Mammoth engineering firms are important for mammoth IT projects (think public utilities or social security) but will rarely serve the interests of brand image. The professions are simply distinct. Any reasonably good web-agency with a reasonably good IT director will be able to manage ecommerce — remember that web agencies are summoned to far more complex tasks these days: social networks. Most of us have had to build a social network for one start up or another so we should have no problem even with complex CRM situations.

The hard part is the same as it has always been: creating desire, communicating, and building image and goodwill.

2. Social features are necessary.

While this can be true for certain brands it tends not to be a prerequisite for a luxury brand’s success online. All the same, I have seen many a brief with “allow users to rate products.” NO. Never. These are, and should be, privileged relationships from brand to client, with brands profiting from user feedback. Building an Achilles heel into your own website is a mistake. While community building may be pertinent and important in certain circumstances, it must be extremely well thought out, with impeccably executed mise-en-scene. Community building cannot be achieved via a checklist of standard offerings on out-of-the-box ecommerce software.

Tweets, Facebook groups and other such tools are inherently outside of the brand space that your agency has created. Their use should be weighed in the context of the total brand experience — if they bring meaning to the experience please use them, if they do not, don’t. They can do more harm than good.

3. I need Magento! (or the buzz ecommerce software of the month)

And speaking of out-of-the-box ecommerce software, today’s flavor of the month is Magento. Before that it was OScommerce, before that it was Intershop etc. The good news is that these were, or are, all good programs. The better news is that the two more recent ones (Magento and OScommerce) represent a maturation of the industry towards open source and free software, a good thing for all of us. The bad news is that they might not be the best choice for you.

Magento is very good and complete software, well structured, feature-rich, it installs in seconds, and is perfect for the little shop around the corner. Why? Because, being a software package that is supposed to do everything for anyone, it has everything. It has a front-end, a back-end and an everything-in-the-middle-end. However when you need a specific front-end, and relationships with existing information systems (ERP, logistics, CRM etc.), and some haute-couture modifications, you will need to start taking it apart.

Any luxury brand will have important image guidelines and objectives. An ecommerce site should be built at the uncompromising service of those objectives and not adapted from an all-purpose tool with the hope of meeting those objectives. The complexity of “un-engineering” software for the purpose of re-engineering it will probably cause compromise and unnecessary complexity. Design and specification choices should drive the technology choices and not the inverse. Beware the brother-in-law, the database programmer, who read in PC World magazine that Magento was the best ecommerce software of 2009.

4. We must heed the Ergonomist.

I would not say that you want to confuse people, but beware the Ergonomist.

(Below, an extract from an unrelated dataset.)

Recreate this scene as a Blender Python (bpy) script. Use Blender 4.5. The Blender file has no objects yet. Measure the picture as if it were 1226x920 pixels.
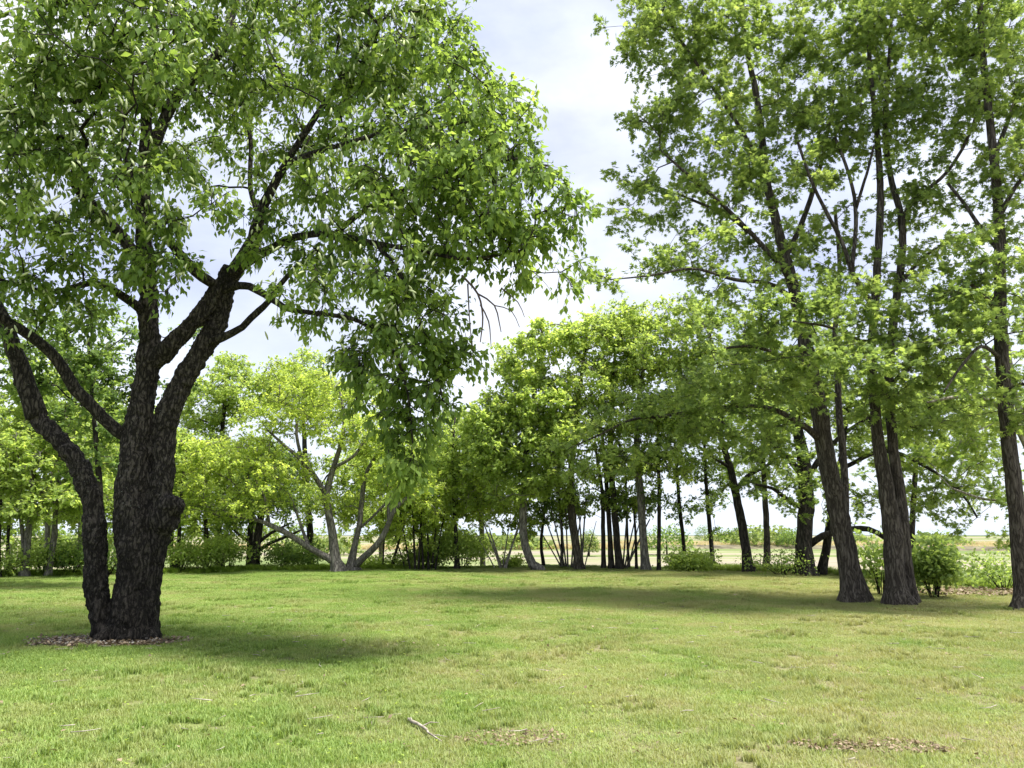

This odd and mediocre profession is based on the notion that normalcy is superior to innovation and that focus groups should drive design. Luxury industries have not and can not work in that fashion. The products or fashions we create are not created by the consensus of a focus group but by individual artists, designers and stylists. Thus in our communication we must innovate and not be afraid to challenge and question traditional techniques. The Ergonomist will say “the search field must be in the upper right corner,” and I say “maybe!” The various stars of the vocation of web design did not get there by consensual design. The major success stories in the world of luxury industries did not communicate in consensual ways or design only consensual products. They innovated by creating desires or the need of something new. Successful communication and retailing continued such innovation. It must continue on the web as well. Throw away your focus group report (or take it with a grain of salt) and use the skills that are implicit to your industry. Karl Largerfeld would.

5. The fewer clicks the better.

Again, this is the battle cry of the Ergonomist. Various site rating or “report card” documents flying around the net put a great deal of weight on this single factor, without context or a mitigating “why?” While I concur that obfuscation is not desirable, the bigger picture of user experience must weigh in as the most important criterion of your brand relationship. There is nothing inherently wrong with an extra click if the user experience justifies it. Inversely, in some cases, the more clicks the better. People may be enjoying browsing, reading, watching and learning about a brand, as they might linger in a beautiful boutique. The long-term benefits of a rich brand experience may be more important than driving people to a quick checkout.

6. Send that newsletter!

Yes, you should, but only if you have something really important and motivating to say. Too often newsletters adhere to a rhythm (e.g. once a month) and not to real events in the story of a brand. Non-compelling newsletters result in subsequent newsletters being ignored, or worse, being relegated to the dreaded SPAM box. Newsletters should be considered as episodes in the unfolding tale of a brand, and your customers should thirst for the next episode.